Schuster: Nein. Ich bin schon seit Jahren jemand, der scharf mahnt, dass der Schengener Grenzkodex liederlich bis gar nicht mehr umgesetzt wird. Und wenn man einen solchen Systemausfall hat, dann muss man sich rückbesinnen, muss noch mal alles von vorne machen und zwar richtig. Und deshalb glaube ich, wenn wir jetzt Grenzkontrollen konsequent fahren, wenn wir darüber endlich die Flüchtlingskontingente erzwingen, die man dann in Griechenland braucht, die Hotspots, werden wir gerade über das Wiedereinführen strikter Grenzkontrollen in kürzester Zeit wieder dahin kommen, wo ich hin will. Ich will nirgendwo anders hin als wieder zu offenen Grenzen mit einem funktionierenden Schengen-System. Machen wir so weiter, verlieren die Bürger völlig das Vertrauen in diese Methode, und das darf nicht passieren. Ich glaube, wir müssen jetzt Vertrauen gewinnen und dann langsam wieder in den Zustand zurückleiten – und das, denke ich, ist in mehreren Monaten möglich. Ich möchte auch offene Grenzen, aber es muss auch Sicherheit herrschen.

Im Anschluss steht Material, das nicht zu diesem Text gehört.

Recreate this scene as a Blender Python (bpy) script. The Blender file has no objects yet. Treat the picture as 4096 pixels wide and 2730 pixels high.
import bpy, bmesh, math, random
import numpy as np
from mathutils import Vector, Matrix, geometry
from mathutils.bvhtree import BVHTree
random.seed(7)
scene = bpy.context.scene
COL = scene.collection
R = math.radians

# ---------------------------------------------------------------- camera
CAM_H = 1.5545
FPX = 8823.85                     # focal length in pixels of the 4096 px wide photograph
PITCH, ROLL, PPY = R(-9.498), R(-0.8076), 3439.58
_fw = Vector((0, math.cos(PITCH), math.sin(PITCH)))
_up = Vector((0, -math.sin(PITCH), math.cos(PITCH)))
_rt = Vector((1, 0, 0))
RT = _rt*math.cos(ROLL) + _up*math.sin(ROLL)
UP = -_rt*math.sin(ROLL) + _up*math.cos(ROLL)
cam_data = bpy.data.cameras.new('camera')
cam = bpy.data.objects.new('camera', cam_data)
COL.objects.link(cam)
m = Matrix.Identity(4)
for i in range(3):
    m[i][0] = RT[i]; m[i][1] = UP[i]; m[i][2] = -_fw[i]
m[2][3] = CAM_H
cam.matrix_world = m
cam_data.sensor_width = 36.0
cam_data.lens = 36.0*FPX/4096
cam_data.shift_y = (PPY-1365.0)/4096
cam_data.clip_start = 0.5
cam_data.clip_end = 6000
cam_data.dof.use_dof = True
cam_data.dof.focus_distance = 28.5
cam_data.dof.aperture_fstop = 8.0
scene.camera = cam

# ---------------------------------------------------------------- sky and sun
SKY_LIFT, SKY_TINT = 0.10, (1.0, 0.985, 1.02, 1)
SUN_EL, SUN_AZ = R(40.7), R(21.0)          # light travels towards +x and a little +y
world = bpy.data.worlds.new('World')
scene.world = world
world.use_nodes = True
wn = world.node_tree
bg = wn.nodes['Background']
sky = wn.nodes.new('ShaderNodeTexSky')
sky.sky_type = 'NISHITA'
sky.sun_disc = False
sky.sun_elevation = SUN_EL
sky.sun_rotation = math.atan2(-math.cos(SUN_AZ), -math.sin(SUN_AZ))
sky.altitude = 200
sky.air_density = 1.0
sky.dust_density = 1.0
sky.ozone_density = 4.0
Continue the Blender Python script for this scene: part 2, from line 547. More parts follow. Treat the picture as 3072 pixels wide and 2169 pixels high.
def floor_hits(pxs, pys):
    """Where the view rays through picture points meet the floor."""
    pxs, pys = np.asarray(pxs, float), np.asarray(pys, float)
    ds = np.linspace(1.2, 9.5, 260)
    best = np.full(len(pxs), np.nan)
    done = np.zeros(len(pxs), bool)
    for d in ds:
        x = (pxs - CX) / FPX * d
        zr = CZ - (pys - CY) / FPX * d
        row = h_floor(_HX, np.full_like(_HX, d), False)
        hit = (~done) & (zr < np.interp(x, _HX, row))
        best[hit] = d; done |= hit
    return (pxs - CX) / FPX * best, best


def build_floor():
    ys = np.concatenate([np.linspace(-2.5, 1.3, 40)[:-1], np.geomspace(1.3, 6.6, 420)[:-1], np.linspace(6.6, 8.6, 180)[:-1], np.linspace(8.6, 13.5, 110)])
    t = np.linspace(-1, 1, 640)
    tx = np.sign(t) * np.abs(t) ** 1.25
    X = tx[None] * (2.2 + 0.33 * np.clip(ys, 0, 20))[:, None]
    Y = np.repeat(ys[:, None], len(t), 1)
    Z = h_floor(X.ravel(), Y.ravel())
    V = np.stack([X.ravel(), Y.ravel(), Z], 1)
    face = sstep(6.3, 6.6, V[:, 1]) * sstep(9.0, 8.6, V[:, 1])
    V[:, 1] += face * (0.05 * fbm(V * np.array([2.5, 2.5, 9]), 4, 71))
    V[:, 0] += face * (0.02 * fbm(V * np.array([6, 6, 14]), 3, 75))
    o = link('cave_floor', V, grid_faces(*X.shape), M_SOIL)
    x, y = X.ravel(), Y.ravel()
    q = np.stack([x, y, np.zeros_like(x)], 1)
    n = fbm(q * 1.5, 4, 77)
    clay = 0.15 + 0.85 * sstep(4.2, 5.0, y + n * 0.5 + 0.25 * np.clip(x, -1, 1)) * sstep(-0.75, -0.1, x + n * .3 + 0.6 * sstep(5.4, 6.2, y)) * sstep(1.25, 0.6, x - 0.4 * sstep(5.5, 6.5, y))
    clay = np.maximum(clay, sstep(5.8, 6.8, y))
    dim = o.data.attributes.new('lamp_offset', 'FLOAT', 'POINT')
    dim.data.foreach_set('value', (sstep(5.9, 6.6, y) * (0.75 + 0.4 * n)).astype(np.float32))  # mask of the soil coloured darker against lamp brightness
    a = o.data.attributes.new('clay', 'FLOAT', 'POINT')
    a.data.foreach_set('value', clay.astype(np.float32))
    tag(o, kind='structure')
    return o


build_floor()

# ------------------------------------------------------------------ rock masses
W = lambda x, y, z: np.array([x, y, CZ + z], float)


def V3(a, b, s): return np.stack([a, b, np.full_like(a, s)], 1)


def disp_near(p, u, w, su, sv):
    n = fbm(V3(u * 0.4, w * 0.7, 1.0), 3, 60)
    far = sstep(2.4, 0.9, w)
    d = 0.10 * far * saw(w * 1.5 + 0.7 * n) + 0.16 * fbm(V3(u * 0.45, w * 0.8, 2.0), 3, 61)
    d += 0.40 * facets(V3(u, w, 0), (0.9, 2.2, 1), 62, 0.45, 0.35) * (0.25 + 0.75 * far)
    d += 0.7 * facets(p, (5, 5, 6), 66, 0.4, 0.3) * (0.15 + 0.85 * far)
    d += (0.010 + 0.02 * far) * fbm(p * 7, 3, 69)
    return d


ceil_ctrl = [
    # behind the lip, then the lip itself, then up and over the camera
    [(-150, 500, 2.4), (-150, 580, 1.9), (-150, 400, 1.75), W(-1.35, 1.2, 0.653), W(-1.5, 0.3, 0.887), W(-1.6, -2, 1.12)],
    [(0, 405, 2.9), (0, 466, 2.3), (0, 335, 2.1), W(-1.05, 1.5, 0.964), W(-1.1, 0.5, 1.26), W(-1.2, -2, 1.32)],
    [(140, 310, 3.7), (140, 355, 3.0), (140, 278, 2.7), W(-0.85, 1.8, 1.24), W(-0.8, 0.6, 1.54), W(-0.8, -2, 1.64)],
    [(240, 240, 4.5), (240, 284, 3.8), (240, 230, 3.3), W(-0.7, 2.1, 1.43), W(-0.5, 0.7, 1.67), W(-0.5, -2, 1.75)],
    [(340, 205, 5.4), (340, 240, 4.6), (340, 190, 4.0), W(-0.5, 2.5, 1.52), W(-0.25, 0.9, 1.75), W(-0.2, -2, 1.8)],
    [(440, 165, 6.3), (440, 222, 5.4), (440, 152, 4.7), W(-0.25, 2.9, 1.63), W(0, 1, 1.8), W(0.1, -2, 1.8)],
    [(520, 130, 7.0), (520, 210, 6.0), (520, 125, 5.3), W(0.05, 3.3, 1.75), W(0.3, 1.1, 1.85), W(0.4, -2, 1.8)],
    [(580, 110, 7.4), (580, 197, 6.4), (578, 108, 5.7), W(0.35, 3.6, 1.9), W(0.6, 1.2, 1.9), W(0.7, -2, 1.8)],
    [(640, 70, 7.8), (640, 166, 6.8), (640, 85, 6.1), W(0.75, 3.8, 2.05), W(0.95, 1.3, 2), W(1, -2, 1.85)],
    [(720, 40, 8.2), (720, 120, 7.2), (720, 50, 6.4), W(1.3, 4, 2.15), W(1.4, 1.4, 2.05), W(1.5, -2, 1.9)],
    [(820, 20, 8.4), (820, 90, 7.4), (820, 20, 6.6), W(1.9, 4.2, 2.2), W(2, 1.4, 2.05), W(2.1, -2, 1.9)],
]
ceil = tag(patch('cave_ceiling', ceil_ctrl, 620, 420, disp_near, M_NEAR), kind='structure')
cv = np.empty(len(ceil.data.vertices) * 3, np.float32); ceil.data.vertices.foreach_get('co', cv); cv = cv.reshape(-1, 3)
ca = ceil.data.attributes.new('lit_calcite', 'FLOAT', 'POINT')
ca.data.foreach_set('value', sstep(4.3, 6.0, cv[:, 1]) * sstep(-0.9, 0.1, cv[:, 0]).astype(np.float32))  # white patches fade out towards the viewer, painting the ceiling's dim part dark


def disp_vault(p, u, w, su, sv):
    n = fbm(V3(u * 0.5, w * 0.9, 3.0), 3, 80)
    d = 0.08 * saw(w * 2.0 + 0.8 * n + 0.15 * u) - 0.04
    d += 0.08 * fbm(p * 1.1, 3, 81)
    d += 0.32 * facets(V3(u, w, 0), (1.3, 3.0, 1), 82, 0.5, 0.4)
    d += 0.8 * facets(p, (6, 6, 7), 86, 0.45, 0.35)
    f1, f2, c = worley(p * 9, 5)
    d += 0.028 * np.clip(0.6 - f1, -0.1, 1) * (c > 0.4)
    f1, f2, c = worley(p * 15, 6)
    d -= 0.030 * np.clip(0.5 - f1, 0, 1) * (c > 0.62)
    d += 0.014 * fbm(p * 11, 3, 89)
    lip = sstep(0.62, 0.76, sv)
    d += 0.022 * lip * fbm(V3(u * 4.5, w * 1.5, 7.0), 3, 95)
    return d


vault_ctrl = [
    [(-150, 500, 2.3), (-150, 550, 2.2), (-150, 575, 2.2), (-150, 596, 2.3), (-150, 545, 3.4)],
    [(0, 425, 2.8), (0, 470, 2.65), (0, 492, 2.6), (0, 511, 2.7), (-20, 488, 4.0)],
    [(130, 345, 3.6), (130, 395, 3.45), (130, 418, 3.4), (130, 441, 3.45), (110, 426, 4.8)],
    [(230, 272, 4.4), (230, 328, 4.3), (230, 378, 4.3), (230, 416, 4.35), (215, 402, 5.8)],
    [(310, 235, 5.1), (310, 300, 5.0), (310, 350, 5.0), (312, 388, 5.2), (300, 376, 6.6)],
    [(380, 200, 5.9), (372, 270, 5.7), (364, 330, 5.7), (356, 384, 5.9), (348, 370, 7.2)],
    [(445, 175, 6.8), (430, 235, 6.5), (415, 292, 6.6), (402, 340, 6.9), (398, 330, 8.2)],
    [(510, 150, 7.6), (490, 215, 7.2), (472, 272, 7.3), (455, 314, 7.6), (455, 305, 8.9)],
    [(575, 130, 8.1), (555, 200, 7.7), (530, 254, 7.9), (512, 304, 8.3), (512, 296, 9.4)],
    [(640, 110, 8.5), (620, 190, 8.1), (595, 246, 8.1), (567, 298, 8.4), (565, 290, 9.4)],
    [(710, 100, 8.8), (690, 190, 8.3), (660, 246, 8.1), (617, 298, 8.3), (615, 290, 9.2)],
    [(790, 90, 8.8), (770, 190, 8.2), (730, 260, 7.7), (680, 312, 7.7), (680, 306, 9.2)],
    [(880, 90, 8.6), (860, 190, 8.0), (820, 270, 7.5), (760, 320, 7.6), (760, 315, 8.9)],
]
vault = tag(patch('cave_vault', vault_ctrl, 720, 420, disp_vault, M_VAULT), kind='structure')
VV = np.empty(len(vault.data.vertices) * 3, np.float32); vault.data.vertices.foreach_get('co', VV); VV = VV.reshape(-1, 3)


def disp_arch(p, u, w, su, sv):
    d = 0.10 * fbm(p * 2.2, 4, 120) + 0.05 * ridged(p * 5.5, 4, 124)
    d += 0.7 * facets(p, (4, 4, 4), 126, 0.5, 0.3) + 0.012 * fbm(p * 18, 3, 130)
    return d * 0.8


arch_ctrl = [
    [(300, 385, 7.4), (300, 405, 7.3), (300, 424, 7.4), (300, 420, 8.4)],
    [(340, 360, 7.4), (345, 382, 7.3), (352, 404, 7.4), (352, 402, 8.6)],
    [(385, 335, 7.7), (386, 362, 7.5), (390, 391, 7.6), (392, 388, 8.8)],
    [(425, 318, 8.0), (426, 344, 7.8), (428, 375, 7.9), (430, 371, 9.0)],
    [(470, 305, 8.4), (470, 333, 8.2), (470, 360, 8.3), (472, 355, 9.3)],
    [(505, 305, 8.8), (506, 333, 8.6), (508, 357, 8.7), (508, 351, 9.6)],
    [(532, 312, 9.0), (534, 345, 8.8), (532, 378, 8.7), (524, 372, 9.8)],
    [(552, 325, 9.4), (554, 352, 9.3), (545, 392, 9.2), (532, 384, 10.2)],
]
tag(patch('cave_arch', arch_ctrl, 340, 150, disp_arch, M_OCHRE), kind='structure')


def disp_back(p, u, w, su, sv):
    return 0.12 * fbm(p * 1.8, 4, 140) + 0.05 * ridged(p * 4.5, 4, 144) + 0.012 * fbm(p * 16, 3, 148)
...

Jaedicke: Sind Sie denn überzeugt, dass die Bundesregierung in der jetzigen Lage noch Herr des Verfahrens ist?
Schuster: Ja. Ich sage es mal ganz offen: Ich kann mir im Moment überhaupt kein anderes Land auf der Welt vorstellen, das in der Lage wäre, so eine Leistung zu stemmen. Das ist ja eine humanitäre Leistung, die einfach großartig ist. Das können wir nicht jedes Jahr, aber wir konnten es 2015, und wir werden es noch auf einem guten Niveau fortsetzen. Und ich kenne übrigens auch kein anderes Bundesland im Moment, was in der Lage wäre, eine solche Großleistung zu vollbringen wie Bayern mit jeden Tag zwischen 3000 und 10.000 Flüchtlingen. Wenn Sie das sehen, wie wir das können, die Kommunen, die Ehrenamtler, die Länder, der Bund, dann darf man nicht davon sprechen, dass wir die Lage nicht beherrschten. Was wir zunehmend kriegen, ist eine Überforderung, und zwar aller Institutionen.